Ciurgia de Apêndice Nominal
Às vezes no silêncio da noite (e no caos do dia também) questiono os parâmetros que norteiam a realidade. Mal de gente pretenciosa que acha que todo mundo compartilha da sua forma exímia e exata de pensar. Mas, por favor, não me critiquem por isso, a vida já puniu bastante a minha absoluta ausência de modéstia e, de certo, vai me bater mais um bocado.
Embora reconheça esse traço inveterado do ego, não dá para deixar de levar em conta que em alguns casos, minhas constatações são razoáveis e tem certa razão.
Por exemplo: em que raios de universo paralelo de uma dimensão invertida uma pessoa que soubesse que alguém que se chama FRANCISCA LUCIANA deduziria que ela iria preferir ser chamada pelo primeiro nome? Tipo, se sou operadora de uma central telefônica e preciso entrar em contato com uma cliente e recebo fichas com nomes como: SEBASTIANA EMANUELE, RAIMUNDA JÉSSICA e EMERENCIANA CARLA, porque diabos eu concluiria que a dita cuja gosta de ser chamada pelo primeiro nome? Ora, bolas, eu iria de cara arriscar o mais bonitinho e deixar em segundo plano a surpreendente possibilidade da criatura exigir: "Me chame de SEBASTIANA, por favor!".

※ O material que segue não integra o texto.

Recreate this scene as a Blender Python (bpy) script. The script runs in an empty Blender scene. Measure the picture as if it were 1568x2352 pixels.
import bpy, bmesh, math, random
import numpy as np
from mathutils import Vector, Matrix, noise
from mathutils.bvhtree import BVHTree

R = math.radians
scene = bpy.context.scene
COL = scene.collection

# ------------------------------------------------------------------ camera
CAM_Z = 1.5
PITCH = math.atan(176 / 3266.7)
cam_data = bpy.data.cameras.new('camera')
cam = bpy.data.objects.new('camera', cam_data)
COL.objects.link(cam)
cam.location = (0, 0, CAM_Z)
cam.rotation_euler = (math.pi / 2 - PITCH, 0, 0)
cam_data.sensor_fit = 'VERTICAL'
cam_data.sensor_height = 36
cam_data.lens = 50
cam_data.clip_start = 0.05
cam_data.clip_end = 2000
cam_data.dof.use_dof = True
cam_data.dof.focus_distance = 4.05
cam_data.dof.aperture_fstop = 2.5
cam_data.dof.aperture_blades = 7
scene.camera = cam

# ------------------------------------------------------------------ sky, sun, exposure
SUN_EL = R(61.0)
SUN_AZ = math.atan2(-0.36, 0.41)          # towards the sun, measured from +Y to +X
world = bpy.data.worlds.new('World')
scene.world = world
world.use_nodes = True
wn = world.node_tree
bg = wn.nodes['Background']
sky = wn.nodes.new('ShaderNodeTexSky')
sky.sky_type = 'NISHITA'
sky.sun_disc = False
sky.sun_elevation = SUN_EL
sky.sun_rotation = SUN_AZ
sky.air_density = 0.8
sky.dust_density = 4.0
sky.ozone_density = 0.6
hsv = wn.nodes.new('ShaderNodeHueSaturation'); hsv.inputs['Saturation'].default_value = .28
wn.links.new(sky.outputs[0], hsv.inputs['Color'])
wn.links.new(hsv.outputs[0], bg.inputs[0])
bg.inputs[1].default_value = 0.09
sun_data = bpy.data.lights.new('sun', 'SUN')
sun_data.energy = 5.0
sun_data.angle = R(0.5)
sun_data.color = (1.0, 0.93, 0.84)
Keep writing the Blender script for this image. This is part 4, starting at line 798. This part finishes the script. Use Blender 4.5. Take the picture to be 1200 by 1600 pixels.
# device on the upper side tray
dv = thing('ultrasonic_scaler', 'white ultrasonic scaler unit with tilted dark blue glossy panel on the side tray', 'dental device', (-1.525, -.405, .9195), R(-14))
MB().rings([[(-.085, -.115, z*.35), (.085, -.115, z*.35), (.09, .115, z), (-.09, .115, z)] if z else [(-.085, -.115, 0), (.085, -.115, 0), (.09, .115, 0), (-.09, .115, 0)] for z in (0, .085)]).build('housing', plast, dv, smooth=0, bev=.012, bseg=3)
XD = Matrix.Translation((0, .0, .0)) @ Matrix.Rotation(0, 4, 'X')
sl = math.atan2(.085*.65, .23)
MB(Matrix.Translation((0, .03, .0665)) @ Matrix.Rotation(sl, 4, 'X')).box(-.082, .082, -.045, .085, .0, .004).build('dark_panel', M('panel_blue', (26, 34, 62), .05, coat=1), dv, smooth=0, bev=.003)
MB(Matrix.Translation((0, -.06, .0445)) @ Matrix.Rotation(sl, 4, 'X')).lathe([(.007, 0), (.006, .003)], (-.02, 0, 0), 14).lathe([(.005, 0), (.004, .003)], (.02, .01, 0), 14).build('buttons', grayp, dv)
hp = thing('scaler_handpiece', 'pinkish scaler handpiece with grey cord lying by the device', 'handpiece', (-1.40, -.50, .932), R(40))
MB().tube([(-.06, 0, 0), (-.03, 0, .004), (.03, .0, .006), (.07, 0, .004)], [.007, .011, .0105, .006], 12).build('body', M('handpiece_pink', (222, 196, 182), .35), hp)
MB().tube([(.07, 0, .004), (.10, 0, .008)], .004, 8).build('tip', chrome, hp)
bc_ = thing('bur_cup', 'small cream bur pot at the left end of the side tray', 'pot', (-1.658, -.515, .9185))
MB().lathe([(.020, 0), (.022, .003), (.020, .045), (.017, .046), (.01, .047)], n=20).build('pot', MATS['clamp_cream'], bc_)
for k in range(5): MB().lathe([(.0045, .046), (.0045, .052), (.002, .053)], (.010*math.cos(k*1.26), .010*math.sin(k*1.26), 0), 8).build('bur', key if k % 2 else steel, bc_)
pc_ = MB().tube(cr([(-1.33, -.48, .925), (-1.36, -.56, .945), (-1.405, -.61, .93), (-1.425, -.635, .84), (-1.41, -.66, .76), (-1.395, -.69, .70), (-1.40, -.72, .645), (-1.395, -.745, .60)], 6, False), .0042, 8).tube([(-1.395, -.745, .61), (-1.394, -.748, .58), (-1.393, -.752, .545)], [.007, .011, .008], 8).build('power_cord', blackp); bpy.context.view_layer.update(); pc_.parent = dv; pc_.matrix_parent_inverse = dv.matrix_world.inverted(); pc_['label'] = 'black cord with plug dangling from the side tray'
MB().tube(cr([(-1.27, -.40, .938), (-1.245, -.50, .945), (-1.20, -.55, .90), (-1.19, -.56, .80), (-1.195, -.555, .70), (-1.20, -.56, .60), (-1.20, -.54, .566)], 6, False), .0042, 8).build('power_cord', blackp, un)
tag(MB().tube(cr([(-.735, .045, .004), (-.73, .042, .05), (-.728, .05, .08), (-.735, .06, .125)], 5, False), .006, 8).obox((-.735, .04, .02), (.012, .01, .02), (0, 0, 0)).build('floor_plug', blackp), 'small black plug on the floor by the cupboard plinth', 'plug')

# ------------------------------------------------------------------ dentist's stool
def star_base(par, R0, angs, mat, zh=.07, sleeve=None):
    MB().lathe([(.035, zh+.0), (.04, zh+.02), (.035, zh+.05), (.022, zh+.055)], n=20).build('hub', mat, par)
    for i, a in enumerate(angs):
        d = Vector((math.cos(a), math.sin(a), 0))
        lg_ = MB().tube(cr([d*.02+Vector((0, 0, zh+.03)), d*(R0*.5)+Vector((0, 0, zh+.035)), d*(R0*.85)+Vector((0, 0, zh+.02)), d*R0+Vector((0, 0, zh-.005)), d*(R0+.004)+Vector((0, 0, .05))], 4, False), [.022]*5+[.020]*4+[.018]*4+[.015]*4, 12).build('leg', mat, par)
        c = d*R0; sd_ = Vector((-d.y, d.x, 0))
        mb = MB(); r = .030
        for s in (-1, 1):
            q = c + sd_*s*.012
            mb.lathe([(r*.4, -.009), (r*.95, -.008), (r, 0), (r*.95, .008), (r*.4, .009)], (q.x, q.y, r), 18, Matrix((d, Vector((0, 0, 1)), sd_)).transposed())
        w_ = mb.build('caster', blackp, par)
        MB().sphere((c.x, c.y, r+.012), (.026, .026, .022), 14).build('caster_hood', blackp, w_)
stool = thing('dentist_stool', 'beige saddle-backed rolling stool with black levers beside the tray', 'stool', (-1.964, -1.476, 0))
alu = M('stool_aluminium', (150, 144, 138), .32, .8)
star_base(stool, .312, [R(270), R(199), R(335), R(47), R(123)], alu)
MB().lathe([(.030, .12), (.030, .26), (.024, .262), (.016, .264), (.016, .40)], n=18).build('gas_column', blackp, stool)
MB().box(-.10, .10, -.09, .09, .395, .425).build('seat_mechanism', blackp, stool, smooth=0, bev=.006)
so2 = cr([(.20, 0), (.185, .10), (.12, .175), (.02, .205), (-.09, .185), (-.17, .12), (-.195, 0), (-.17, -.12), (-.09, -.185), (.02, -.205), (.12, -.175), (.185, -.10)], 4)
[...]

Enfim, essa é a minha lógica e creio que faz algum sentido. Mas todas as vezes que alguém que não me conhece entra em contato é sempre a mesma lenha-lenga: "Eu gostaria de estar falando com a senhora Francisca!". E por mais que eu diga: "Luciana, por favor!", o robô sem iniciativa continua repetindo: "Senhora Francisca, o motivo do meu contato é uma promoção que estamos oferecendo aos nossos clientes e blá blá blá!". Irada, esbravejo que não vou comprar nada e desligo logo.
Entenda a notícia: o motivo do Francisca foi herança de um pai ex-seminarista que calculou que injetar o nome de um santo no meu iria lhe garantir uma filha mais pudica e recatada. Com sorte, uma freira. Pelo amor de Deus, não mereço ser punida pelo fato dos planos dele terem ido pelo ralo. Custa me chamar de Luciana? Até Lulu, alcunha canina, eu aceito de bom grado. Nada contra as Franciscas, Antonias e Raimundas da vida. Mas quero exercer o sagrado direito de ter o segundo nome levado em consideração!
EPÍLOGO
Esse protesto foi publicado no perfil público de uma rede social há algumas semanas e rendeu resultados nada positivos. Ao invés da empatia pela minha dor, os “amigos” passaram a se dirigir a mim através de termos carinhosos, como “Chiquinha”. E a me consolarem com amenidades como “Calma, Francisca!”. Vejam só o que a prepotência faz! Enquanto eu, cheia de razão, me ocupei em criticar a falta de lógica das telefonistas, acabei caindo na própria armadilha. Afinal, em que raios de um universo paralelo de uma dimensão invertida existiriam seres humanos solidários?